In March 2009, when President Obama launched his new Afghanistan strategy, which included additional troops and a focus on counterinsurgency, it bore a striking resemblance to the review and findings the Bush team had provided. In a speech from the Eisenhower Executive Office Building, the president told the American people what was at stake:
We are in Afghanistan to confront a common enemy that threatens the United States, our friends and our allies, and the people of Afghanistan and Pakistan who have suffered the most at the hands of violent extremists. So I want the American people to understand that we have a clear and focused goal: to disrupt, dismantle and defeat al Qaeda in Pakistan and Afghanistan, and to prevent their return to either country in the future. That’s the goal that must be achieved.
To complete this mission, President Obama had ordered the deployment of an additional 17,000 U.S. troops to Afghanistan. In May 2009, he appointed General Stanley McChrystal to take over command of U.S. forces and the International Security Assistance Force in Afghanistan. Secretary Gates instructed McChrystal to undertake a sixty-day assessment of the situation on the ground before making any requests or recommendations for resources.
General McChrystal submitted his findings on August 30. He urged immediate action. “Failure to gain the initiative and reverse insurgent momentum in the near term (next 12 months)—while Afghan security
capacity matures,” he wrote, “risks an outcome where defeating the insurgency is no longer possible.” It was also crucial that the president dedicate the necessary resources to the fight. “Failure to provide adequate resources,” McChrystal’s report concluded, “also risks a longer conflict, greater casualties, higher overall costs, and ultimately, a critical loss of political support. Any of these risks, in turn, are likely to result in mission failure.” General McChrystal assessed he would need an additional 40,000 troops to accomplish the mission President Obama had given the military. McChrystal wrote later that he viewed the troop calculation not as a “request” but as providing his “best military advice to the commander in chief.”

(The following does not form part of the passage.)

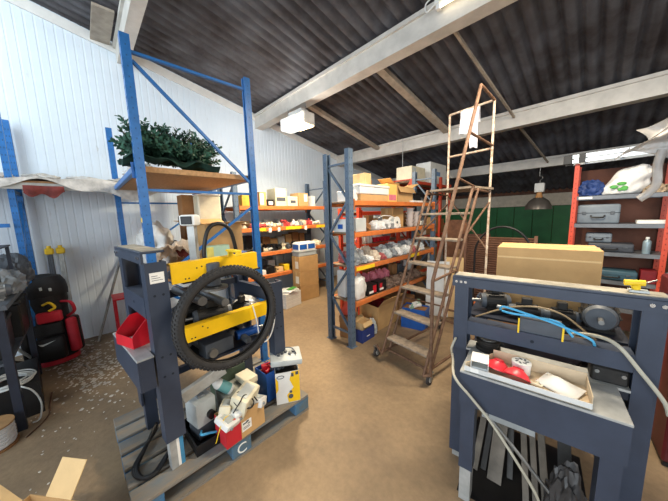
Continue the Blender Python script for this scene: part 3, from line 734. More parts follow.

Having told the American people for the last two years that he was dedicated to doing everything it took to win in Afghanistan, and having already established the mission in March 2009, the Obama administration nonetheless took months debating McChrystal’s assessment and troop request. As Secretary of Defense Gates described it, “Over and over again we would rehash the issues and get further into the weeds—details beyond what was needed or appropriate.”
Ultimately, the president decided to send 30,000 additional troops. At least one of the reasons he did not grant the full troop request was political. During one of the meetings to discuss the troop levels, according to former secretary of defense Gates, the president had said, “On Afghanistan, my poll numbers will be stronger if I take issue with the military over Afghanistan policy.”
President Obama announced his decision in a speech on December 1, 2009, at West Point. He explained all that was at stake. America’s security, “the security of our allies, and the common security of the world,” he said, depended upon denying al Qaeda a safe haven and reversing the Taliban’s momentum. And then, in what may be the most ambivalent presidential call to arms in history, he said, “As commander in chief, I have determined that it is in our national interest to send an additional 30,000 troops to Afghanistan. After 18 months, our troops will begin to come home.” In case the Taliban or al Qaeda or our allies didn’t catch this first reference to a timetable, a few paragraphs later the president said we would “begin the transfer of our forces out of Afghanistan in July of 2011.” After telling the world that this was a war of necessity, not a war of choice, Barack Obama was now announcing he would be fighting it only for the next eighteen months.